Hoiberg threw out different lineups and rotations, playing Paul Zipser as a sixth man and having the second-round draft pick close the game. Zipser took advantage, hitting three triples and scoring 13 points.

"I thought it was night and day from last night," Hoiberg said. "Our energy was really good all night long. We got just enough stops to find a way to win."

Cousins dominated the game with 42 and 14 rebounds in 35 minutes, the only Kings player in double figures all night.

"He was pretty much unguardable for the majority of the game, Taj did a solid job on him," Hoiberg said. "When Robin was on him, they put him on the perimeter and let him shoot threes. He's a monster."

Back-to-back triples from Cousins gave him 40 and tied the game at 97, as a third one rimmed out with a little under two minutes left.

Cousins dominated the start of the third quarter, hitting midrange jumpers over Lopez and taunting the Bulls bench after hitting a jumper to put the Kings ahead, 70-63 midway through the third.

But the Bulls stayed close, with Hoiberg choosing to sit Rajon Rondo for the second half after playing him six minutes in the second quarter, using Wade as a point guard and going with Carter-Williams for defense, along with Zipser, who didn't look scared of the moment.

"I like the wrinkle coach put in there, putting him in early," Wade said. "He gave him an opportunity and he helped us big time."

Butler scored 23 with seven assists and five rebounds in 39 minutes, didn't have to play the hero for once and made fun of Wade's apology tweet.

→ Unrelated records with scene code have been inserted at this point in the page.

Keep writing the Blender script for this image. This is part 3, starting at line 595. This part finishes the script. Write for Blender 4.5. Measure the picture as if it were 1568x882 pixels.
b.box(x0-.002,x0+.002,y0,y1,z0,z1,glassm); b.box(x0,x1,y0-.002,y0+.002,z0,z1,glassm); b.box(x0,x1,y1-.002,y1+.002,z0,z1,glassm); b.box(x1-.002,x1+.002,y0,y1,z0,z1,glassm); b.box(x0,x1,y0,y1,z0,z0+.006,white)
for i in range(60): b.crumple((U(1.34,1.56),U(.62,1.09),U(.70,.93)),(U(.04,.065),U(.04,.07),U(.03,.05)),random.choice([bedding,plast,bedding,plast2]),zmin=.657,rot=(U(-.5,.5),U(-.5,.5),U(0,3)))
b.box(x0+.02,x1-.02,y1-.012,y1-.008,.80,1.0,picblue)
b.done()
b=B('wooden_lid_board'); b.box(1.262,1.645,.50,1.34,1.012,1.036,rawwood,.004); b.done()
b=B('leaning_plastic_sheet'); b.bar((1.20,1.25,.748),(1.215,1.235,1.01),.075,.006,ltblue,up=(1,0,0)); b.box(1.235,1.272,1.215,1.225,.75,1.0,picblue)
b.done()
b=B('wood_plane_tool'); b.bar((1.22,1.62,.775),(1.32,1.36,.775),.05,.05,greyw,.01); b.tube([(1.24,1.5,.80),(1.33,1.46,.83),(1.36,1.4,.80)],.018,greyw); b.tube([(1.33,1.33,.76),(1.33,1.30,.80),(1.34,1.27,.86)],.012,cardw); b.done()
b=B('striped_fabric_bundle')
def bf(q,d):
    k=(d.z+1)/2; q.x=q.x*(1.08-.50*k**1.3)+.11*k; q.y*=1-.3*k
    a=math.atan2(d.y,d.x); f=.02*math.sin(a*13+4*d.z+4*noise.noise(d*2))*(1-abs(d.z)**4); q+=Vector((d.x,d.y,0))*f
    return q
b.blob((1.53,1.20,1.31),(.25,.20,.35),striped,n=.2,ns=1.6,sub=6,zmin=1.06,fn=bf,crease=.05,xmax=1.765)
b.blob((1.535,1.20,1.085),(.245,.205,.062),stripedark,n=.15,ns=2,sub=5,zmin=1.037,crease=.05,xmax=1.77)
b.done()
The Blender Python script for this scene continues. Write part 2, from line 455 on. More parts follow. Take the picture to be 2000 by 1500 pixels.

"He was due for a big night," Butler said. "He can tweet again if he can come out again and give us 30 and some big steals and big dunks."

"I think that's what called of him, to score baskets and guard. It's kinda sneaky. You never really expect it until it happens."

It looked like the worst was over when the Bulls made a short run to end the third, surviving the onslaught from Cousins — and surviving their own experimenting with Zipser instead of going with Denzel Valentine, switching things up altogether.

But the tone was set by the leaders, who can only manufacture but so much urgency on a nightly basis.

"I like this team when we're desperate," Wade said. "A desperate team, we're not bad."